Unless you do deep packet inspection, people may get clued in to your "mundane destination / port filtering" setup and start using other protocols like bittorrent on that port.
I actually saw this back when I ran an open network, in trying to prioritize bittorrent below ssh and interactive traffic. Some remote seeders will operate on port 22 or 443 because that's the only way they can reach the outside world. If an "Open Wireless Movement" using a standard VPN setup took hold, a similar thing might happen with that port.
Of course, without DNS only the savviest users would initially be able to exploit mundane destination port filtering, but it's only a matter of time before one of these users puts together a tool for the masses. So I still wonder about the plausible deniability of such a setup.
Couldn't you just limit each mac address to a single destination IP address? Put up a welcome page that explains what and why, maybe whitelist a few websites that help / provide software, and then lock them down to a single path beyond those.

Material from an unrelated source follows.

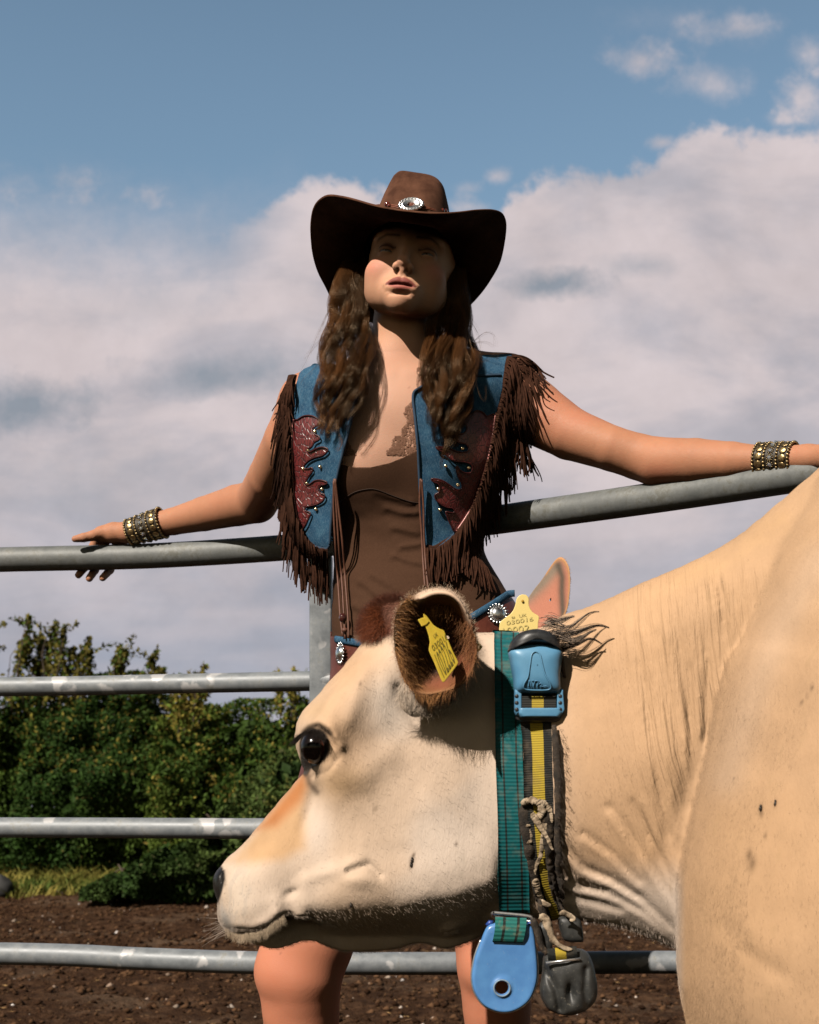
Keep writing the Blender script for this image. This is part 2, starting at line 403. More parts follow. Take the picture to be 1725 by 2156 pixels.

I was primarily thinking of a whitelist of known VPN-only contact points, perhaps even a single public-interest VPN explicitly for this purpose. (Perhaps the EFF itself could run one.)
With that, you could only use other protocols with those limited destinations if they agree... which typically they wouldn't.
I actually saw this back when I ran an open network, in trying to prioritize bittorrent below ssh and interactive traffic. Some remote seeders will operate on port 22 or 443 because that's the only way they can reach the outside world. If an "Open Wireless Movement" using a standard VPN setup took hold, a similar thing might happen with that port.
Of course, without DNS only the savviest users would initially be able to exploit mundane destination port filtering, but it's only a matter of time before one of these users puts together a tool for the masses. So I still wonder about the plausible deniability of such a setup.